Music is what is bringing me joy right now. 

Music is also what makes me wallow in myself. Yet, at least in my opinion, a healthy type of wallowing, if that makes any sense. Music makes me feel so many things, so many emotions, remember so many memories that I love or wish to forget. But ultimately, even if it's a horribly sad song, I still find my dancing like an idiot, slow or fast, with a stupid smile on my face even if tears run down my cheeks. 

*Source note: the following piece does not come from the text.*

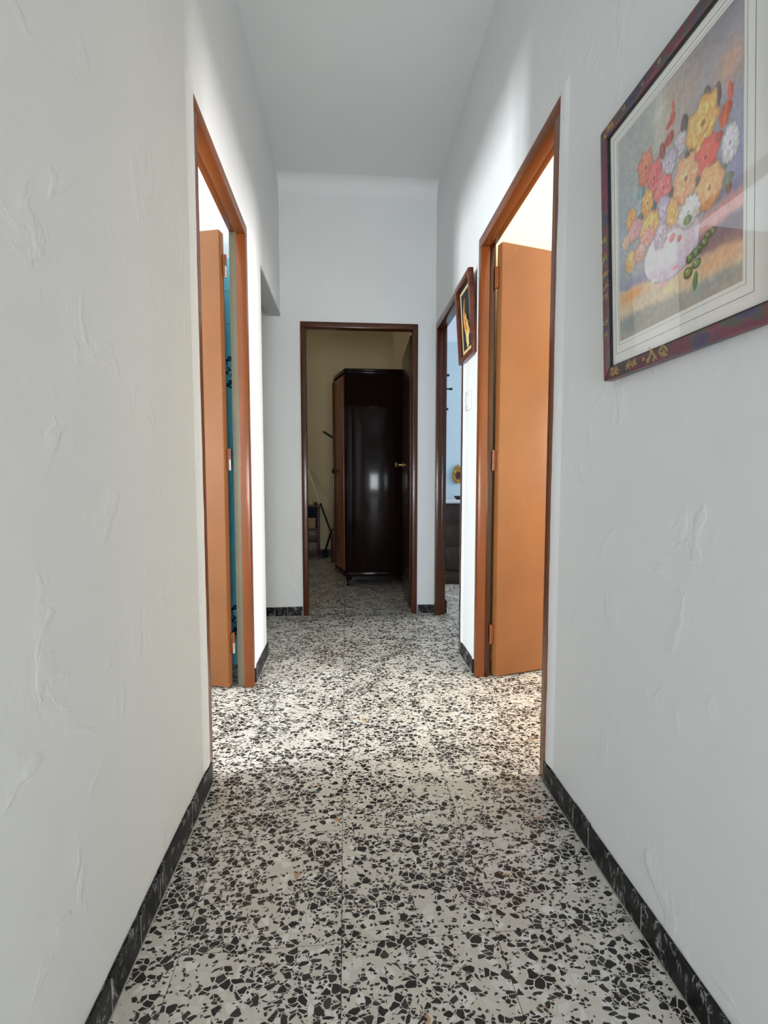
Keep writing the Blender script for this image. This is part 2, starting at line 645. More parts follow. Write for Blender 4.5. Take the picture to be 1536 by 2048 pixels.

I'm also playing music, letting my fingers do what they desire and play random songs from the hidden and yet unlocked library in the back of my mind. I'm imagining being on that raised stage, the too bright lights shining in my eyes and making my skin feel as though it's a million degrees, and hundreds of little eyes staring through the shadow of darkness. I imagine the crashing of symbols and the wide smile on me and my friend's face as we hug ungracefully, linking arms and skipping towards the band room. 

I also imagine the unfamiliar eyes of people I've never met, sitting around me on the hard plastic chairs, and feeling so anxious. So different. So lost. Drowning. Drowning in laughs and words and conversations that sound so normal and everyday. An everyday that I hadn't been in. Why, yes, this is simply my social anxiety speaking and I know when I pick up my instrument and read my music, playing along with everyone else, I will feel happy and an ounce of joy that just might swim in my veins for the remainder of that day. 

While this is in the future, it still feels like my now. Because yesterday, today, tomorrow, I'm going to google meets with many people I don't know, feeling uncomfortable among the comfortable, and wondering if my love for music and the joy it brings will be enough. If the expected sorrow is going to come right through and crash in like a wave on the beach. 

I don't know. I just know that now, in this moment, music is what brings me joy. I cannot say if it will tomorrow, or the day after that, and so on and so on, but I know that I danced like an idiot today, singing along to my favorite band and all their songs, feeling as close to happy and normal that I can feel this days.